Featured Illustration: Jam Draws
If you are on TikTok or Instagram, I’m sure you’ve come across at least a dozen mouth-watering cooking videos and tutorials on your daily feed that make even the most daunting dishes seem achievable.
I follow a lot of Asian food content creators on social media for inspiration on what to cook next. However, since the growth of food content creators, I’ve learned that so many of these cooks I follow have experienced the same thing as I did growing up.
Social media is known for unlocking our childhood memories; this particular one takes us back to school at lunchtime. While this shared experience will have been different for each person, we all felt that same sense of shame and guilt for our culture at such a young age.
My version of this memory takes place in primary school. As a Filipino immigrant child still learning new things about British culture, I remember this being my first test to assimilate.
I opened my lunchbox to reveal, not a sandwich and crisps but some rice and leftovers from the Filipino meal my mum cooked. Shortly after, I was met with looks of judgment and disgust. The other children said things like, “Ew, what is that? It smells.”
After that moment, I begged my parents for crisps and sandwiches like the other kids. Over a decade later, looking back, I certainly regret it and would never wish the same on any child from an ethnic-minority background.
I’ve thought about how I would feel if I was a mum and my child came home from school begging for a ‘normal’ lunch because some children at school made them feel embarrassed of their culture. It would feel like history is repeating itself.
Popular TikTok cook and mother of two, Jessica Woo, also known as the bento box queen, is known for her ‘Let’s make lunch for my kids’ videos. In it, she makes creative bento box lunches for her two daughters.
All I can think about when I watch her videos is how amazed I am at the time and effort she makes for her children to feed them a variety of Asian dishes, many of which I hadn’t even heard of until my 20s. Bento-boxes in particular are practically a Japanese culinary art-form that takes so much time and care into making each individual element within the box.
Now, I can’t promise I’ll give the same level of effort when making my children’s lunches when I become a mum — but what I can say is that I would never want my children to feel that same shame I did, and would want to introduce them to food from a variety of cultures at a young age.
Food content creators on social media have come forward saying how they regret taking their parents’ cooking for granted. Many of them now use their platforms to recreate dishes from their childhood and share their pride for their heritage that they were once ashamed of and have inspired me to do the same.

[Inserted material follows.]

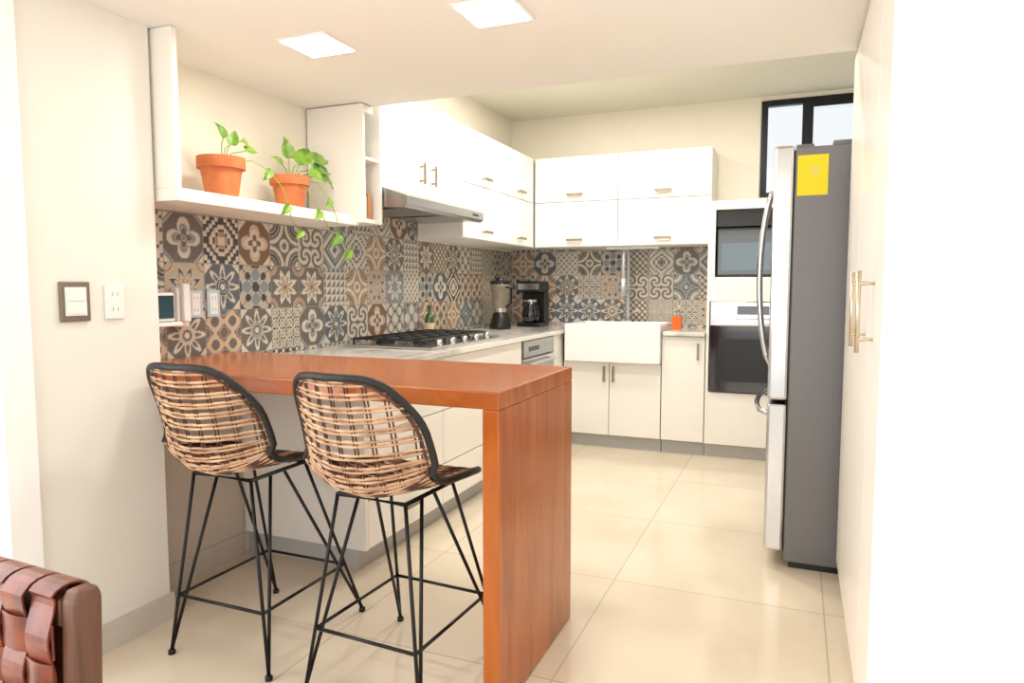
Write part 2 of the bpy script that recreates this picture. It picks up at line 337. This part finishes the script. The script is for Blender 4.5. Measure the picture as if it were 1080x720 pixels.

After moving out for university, I realised just how much I took my parents’ cooking for granted. It wasn’t like I could order a Filipino takeaway whenever I missed food from home because as you can imagine, there aren’t many Filipino restaurants in the UK.
Eventually, I attempted to recreate my mum’s cooking. The first dish: Chicken Adobo.
For those unfamiliar with Filipino food, Chicken Adobo is a Filipino staple, a soy-marinated chicken dish with potatoes and sweet and tangy flavours. Every household has its own take on the dish, but I was determined to recreate it exactly how my mum makes it.
After multiple tries of testing my mum’s poorly guesstimated instructions, I was over the moon when I tasted the dish to find that it tastes just like my mum’s. I was jumping around my second-year house out of pure excitement like a nutcase.
If my younger self could’ve seen me then, I know she wouldn’t have been so embarrassed about bringing in food from home. I wouldn’t have tried so hard back then for my school lunch to look like everyone else’s.
Over time, I’ve learned more and more about my heritage through food, and I’ve reached a level of confidence I never used to have for it. Instead of hiding food from my culture, I share it with my loved ones and on social media with my closest friends.
I can now confidently tell people, “Don’t yuck my yum.”
This phrase was originally used in schools to help promote children eating a variety of foods. Now it has become the tagline for TikTok cooks such as @doobydobap and @hwoo.lee as a positive response to that negative shared experience we’ve had growing up regarding food from our cultures.
Along with the food content creators mentioned so far, here are a few more that embrace their heritage by sharing their dishes from home with the world.
Tway Ngyuen takes a modern twist on Vietnamese dishes and ingredients on her platform. Chaheti Bansal cooks Indian dishes from her upbringing, including classic tiffin lunch dishes. Jessica takes staple Filipino dishes and creates vegan versions of them. Mob Kitchen cook, Seema Pankhania makes soul-warming food from around the world, including her country India.